Tbilisi City Hall does not accomplish 5 Commitments of OGP 2017
By Levan Khutsishvili
Tuesday, July 17
On July 17-19, 2018, the OGP Global Summit will be held in Tbilisi, which will be attended by more than 2,000 people from all over the world. The Global Summit of Open Governance is the OGP's most important annual event, where together with various work meetings and discussions Georgia's fourth National Action Planwill be presented.
Before the Summit, it is interesting to see how Tbilisi accomplished commitments taken under the OGP National Action Plan 2017.
The OGP pilot program started on local government level in 2016. From that point onwards, Tbilisi has been among the 15 cities and regions that have been selected from 45 participants all over the world. Participation in the pilot program meant that Tbilisi City Hall, in collaboration with the civil sector, would make its activities more open and transparent and increase citizen engagement in solving local issues.
Obligations involve the following:
1. First obligation was to create multi-profile mechanism of open governance and civic engagement - Information and Civil Activity Portal - "SMART MAP".
Through the portal citizenswould receive information on their living environment and general planning as well as current constructions, wood cutting, large infrastructural projects and investment facilities in Tbilisi.
The portal was supposed to ensure interaction between citizens and Tbilisi City Hall on current problems, and public participation in problem solution.
2. The second obligationwas implementation of the Electronic Petition portal in the city hall system.
A special application for this was created - "Petition to Tbilisi Mayor". The application would allow citizens registered on the portal to create a petition on important issues and invite other people to sign it. Conditions related to the number of required signatures for the petition should be legally required. In case of collecting this number of signatures, the city hall received a petition review and decision-making obligation.
3. The third commitment, which the mayor made, was to introduction of a Participatory Budgeting.
This means that by using the same portal, citizens could be able to participate in planning of the next year's budget by voting on the priorities presented by the city hall. In parallel Tbilisi City Hall's offices and the Governors of the Tbilisi districts had to provide support to the population in the voting process.
The program would automatically generate the average weighted outcome from the selected priorities. This result would be mandatory for the City Hall at any stage of the drafting and approval of the budget. The approved budget would be published on the same portal to compare with the budget designed by the population. All above-mentioned stages would have function to leave comments, make discussions, and give direct feedback to the city hall.

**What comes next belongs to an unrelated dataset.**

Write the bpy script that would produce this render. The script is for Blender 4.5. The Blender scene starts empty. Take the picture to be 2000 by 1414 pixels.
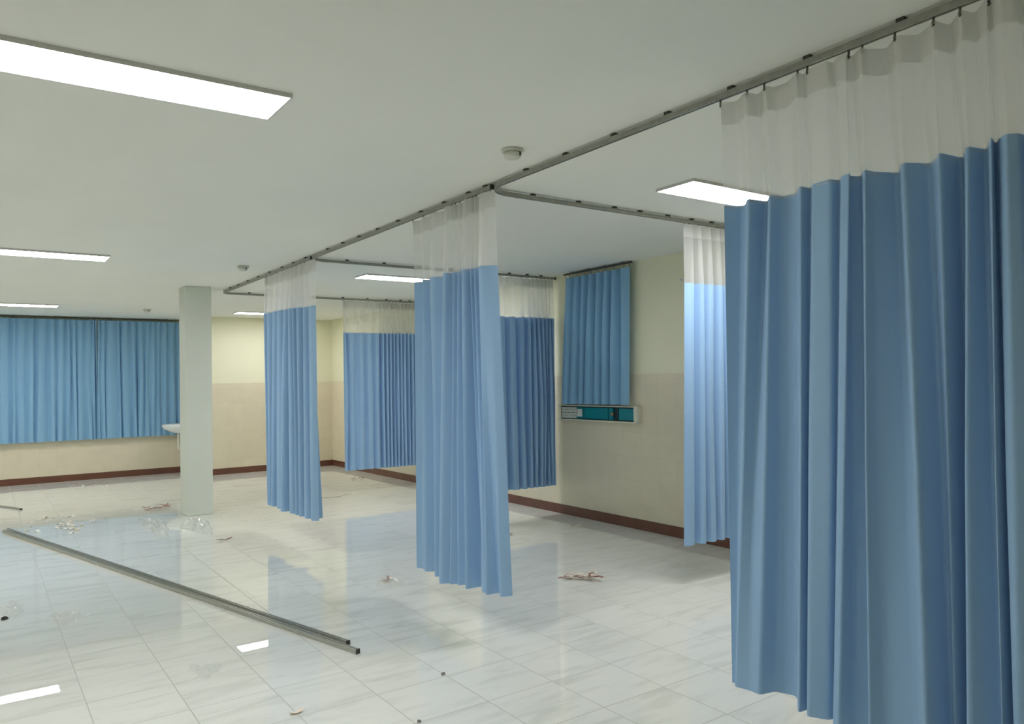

4. The fourth commitment was the implementation of interactive tools and civil control mechanisms to set control on budget expenditure.
It was planned to create electronic format to get detailed information about expenditure of the capital budgeted by any interested person. Additionally, it was supposed to be created a group of civil monitors that could be able to monitor budget expenditure.
5.The fifth commitment was the implementation of Civilian Control and Availability Mechanism.
Similar to the Civil Control Mechanism of Budget Expenditure City Hall had to create civil control mechanism on the services existing in the City Hall system, which would be procedurally, legally and technically integrated with the rest of the obligations taken under the "Open Government Partnership".
According to the data, before the OGP Summit, Tbilisi City Hall partly accomplished only one commitment by creating web-portal for petitions - “Your Idea to the City Mayor”. According to the Open Society foundation representatives, Tbilisi City Hall has created pilot version of “SMART MAP”. However, it was not implemented as the rest of the commitments from the Action Plan 2017.